Ayrıca Mülteci ve Göçmen Dairesi, Avukat Yılmaz S. soruşturmasında kişisel bilgileri Türk makamlarının eline geçmiş olabilecek tüm sığınmacı adaylarının bilgilendirildiğini açıklamıştı. Ancak yeni edinilen bilgilere ve duruma göre en az 900 kişinin bilgilendirilip bilgilendirilmediği konusunda Alman Dışişleri Bakanlığı bir açıklama yapmadı.

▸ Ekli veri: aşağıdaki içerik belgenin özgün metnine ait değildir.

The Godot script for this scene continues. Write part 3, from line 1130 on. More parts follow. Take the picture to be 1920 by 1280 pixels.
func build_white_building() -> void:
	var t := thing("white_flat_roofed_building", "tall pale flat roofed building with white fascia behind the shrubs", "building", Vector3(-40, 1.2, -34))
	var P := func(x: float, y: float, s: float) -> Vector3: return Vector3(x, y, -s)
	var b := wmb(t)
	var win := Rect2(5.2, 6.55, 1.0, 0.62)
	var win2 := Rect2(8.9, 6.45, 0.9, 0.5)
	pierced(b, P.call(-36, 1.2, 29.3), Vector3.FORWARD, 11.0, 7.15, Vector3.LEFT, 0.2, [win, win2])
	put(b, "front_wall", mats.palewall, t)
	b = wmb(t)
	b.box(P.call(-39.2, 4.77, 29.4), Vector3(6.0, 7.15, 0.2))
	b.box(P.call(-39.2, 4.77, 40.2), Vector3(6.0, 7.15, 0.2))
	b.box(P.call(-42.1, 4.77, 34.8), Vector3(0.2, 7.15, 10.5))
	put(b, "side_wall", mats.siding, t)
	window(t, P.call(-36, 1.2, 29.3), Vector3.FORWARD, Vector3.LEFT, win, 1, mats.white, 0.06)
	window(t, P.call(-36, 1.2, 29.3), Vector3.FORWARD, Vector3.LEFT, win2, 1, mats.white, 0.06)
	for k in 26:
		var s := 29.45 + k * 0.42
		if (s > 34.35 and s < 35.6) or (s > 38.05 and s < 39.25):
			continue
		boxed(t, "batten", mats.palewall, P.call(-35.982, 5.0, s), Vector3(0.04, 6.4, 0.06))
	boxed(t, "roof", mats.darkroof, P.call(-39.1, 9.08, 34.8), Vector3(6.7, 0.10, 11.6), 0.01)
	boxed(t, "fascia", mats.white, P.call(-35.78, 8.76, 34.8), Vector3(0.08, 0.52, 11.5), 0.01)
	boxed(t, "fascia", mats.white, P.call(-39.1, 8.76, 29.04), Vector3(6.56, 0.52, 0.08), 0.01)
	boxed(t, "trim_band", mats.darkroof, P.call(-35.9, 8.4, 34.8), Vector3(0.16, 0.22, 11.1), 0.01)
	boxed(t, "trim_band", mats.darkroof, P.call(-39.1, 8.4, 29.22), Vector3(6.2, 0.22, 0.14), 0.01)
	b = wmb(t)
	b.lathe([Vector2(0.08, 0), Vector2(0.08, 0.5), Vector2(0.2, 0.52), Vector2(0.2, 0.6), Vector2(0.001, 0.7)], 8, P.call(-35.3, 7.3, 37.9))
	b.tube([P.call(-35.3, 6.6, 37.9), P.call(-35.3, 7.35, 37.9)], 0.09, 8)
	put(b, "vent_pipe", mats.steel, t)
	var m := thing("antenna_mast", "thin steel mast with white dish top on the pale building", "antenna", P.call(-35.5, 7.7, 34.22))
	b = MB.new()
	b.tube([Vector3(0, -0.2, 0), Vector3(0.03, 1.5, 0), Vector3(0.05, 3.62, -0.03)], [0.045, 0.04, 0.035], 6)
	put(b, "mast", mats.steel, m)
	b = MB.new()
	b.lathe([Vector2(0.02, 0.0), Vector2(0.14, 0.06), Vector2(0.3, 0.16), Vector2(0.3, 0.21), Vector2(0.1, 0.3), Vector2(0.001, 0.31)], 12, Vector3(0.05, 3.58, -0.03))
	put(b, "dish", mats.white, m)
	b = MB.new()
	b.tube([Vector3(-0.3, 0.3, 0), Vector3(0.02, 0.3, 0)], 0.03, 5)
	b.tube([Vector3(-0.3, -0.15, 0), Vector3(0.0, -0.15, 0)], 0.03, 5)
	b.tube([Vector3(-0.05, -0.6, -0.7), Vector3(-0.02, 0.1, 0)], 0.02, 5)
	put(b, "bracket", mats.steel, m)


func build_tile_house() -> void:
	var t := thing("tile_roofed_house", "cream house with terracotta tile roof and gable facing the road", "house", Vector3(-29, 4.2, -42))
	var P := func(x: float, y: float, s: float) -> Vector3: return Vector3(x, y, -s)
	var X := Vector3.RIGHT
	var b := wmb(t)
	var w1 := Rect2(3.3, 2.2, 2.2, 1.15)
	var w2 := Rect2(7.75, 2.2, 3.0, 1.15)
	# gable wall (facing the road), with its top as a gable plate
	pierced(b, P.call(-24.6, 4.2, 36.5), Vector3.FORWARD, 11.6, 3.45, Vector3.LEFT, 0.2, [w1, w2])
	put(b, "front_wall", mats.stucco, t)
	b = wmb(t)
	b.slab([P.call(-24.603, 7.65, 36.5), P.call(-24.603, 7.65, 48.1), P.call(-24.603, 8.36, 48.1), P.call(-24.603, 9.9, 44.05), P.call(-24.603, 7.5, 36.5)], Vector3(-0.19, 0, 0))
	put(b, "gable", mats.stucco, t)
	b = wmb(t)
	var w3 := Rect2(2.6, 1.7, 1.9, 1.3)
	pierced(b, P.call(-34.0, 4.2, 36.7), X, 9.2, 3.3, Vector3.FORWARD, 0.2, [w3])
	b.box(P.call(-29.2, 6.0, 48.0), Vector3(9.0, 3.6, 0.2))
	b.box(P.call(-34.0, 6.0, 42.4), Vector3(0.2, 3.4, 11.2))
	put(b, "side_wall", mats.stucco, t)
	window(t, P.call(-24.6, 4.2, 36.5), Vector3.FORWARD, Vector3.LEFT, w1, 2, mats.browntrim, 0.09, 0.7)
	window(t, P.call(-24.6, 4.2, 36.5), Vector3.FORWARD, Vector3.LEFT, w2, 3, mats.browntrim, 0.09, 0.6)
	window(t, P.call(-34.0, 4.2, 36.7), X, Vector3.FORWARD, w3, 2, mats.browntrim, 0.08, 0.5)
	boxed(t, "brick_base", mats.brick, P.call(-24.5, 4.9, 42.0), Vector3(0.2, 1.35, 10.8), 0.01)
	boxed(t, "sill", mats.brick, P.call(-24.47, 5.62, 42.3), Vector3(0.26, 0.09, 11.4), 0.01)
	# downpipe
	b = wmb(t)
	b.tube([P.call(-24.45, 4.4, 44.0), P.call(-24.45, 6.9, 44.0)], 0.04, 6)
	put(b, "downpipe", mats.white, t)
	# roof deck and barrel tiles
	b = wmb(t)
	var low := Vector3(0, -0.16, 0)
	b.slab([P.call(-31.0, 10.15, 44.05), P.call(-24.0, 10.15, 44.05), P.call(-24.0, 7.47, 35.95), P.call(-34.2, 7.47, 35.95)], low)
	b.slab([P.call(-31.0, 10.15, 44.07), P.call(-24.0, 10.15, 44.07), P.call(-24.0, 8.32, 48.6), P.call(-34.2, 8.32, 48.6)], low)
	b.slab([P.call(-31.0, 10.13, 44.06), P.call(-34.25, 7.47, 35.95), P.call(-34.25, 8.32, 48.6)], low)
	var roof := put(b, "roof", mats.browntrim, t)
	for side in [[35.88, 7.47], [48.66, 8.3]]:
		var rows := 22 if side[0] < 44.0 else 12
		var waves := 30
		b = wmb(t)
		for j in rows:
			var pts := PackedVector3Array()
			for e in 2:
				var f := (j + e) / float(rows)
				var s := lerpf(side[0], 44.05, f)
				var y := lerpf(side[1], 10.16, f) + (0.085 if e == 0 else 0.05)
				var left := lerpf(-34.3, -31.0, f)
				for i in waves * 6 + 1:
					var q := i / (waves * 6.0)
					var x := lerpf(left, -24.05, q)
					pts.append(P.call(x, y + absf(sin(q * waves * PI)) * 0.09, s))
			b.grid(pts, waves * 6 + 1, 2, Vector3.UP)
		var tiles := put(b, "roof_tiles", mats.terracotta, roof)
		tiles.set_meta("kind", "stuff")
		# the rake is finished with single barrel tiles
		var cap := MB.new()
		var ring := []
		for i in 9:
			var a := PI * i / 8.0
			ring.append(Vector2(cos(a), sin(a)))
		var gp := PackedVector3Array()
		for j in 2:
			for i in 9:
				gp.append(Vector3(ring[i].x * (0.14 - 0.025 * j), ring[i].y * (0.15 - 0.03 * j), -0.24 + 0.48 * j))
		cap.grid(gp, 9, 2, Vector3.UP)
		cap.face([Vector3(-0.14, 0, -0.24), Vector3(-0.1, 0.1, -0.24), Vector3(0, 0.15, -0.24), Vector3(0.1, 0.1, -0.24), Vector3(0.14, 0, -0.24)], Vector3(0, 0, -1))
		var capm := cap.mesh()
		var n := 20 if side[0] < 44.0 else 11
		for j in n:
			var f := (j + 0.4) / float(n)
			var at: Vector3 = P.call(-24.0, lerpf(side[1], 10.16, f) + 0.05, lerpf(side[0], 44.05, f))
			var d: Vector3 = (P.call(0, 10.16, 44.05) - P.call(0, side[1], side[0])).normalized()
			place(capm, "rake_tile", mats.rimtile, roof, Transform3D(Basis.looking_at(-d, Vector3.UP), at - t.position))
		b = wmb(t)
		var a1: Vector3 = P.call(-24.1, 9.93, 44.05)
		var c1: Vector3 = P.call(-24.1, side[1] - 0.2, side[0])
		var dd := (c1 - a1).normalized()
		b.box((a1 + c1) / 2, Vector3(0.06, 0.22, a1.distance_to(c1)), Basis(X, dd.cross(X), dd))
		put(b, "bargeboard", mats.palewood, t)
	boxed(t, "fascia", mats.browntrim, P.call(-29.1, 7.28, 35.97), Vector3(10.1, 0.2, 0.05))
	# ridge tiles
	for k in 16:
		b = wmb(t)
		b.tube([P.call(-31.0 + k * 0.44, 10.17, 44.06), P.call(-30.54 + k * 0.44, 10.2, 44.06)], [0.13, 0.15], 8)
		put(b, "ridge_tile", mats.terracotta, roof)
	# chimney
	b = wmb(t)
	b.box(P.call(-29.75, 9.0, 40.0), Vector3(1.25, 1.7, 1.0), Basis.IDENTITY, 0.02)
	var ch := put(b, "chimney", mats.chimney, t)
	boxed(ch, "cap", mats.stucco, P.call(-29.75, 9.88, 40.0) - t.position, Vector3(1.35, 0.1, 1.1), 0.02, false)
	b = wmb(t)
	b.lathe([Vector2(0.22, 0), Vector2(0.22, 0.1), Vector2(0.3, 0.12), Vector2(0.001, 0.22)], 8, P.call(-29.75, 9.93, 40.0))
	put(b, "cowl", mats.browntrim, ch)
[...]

Yeşiller Partisinden Milletvekili Luise Amtsberg LTO’ya verdiği demecinde, Alman yetkililer tarafından yürütülen soruşturmalar sonucunda Türk devletinin de hedef aldığı 900 kişinin henüz verilmemiş ise Almanya’da koruma statüsü almasını beklediğini, bu koruma statüsü için öncelikle mahkemece bir yargılama yapmaya gerek bulunmadığını, Federal Göç ve Mülteci Dairesi’nin bunu hemen yapması gerektiğini söyledi.

Alman makamlarının izlediği yolu da eleştiren Amtsberg, Alman federal makamlarının sığınma başvurucularının belge ve ifadelerine aşırı güvensizliğin Avukat Yılmaz S. olayında da görüldüğü gibi daha çok insanı tehlike altına soktuğunu ve problemli bir yol olduğunu sözlerine ekledi.

Avukat Yılmaz S. soruşturması sonra Alman Dışişleri Bakanlığı ikinci bir emre kadar Türkiye’deki avukatlarla çalışmaların durdurulduğu açıkladı.

TRT Haber’in haberine göre casuslukla suçlanan Avukat Yılmaz S. iddiaya göre 1997 yılından beri Federal Almanya Cumhuriyeti, son 10 yıldır Norveç ve Hollanda, son bir yıldır da İsviçre için bilgi topluyordu. Bu ülkeler için 1997 yılından bu yana toplam 2 bin 329 rapor yazdı.

20 bin 973 yıla kadar hapsi istenen Avukat Yılmaz S. Mart 2020’deki duruşmada yurtdışı yasağıyla birlikte tahliye edildi. Tutuksuz yargılamasına 16 Eylül’deki duruşması ile devam edilecek.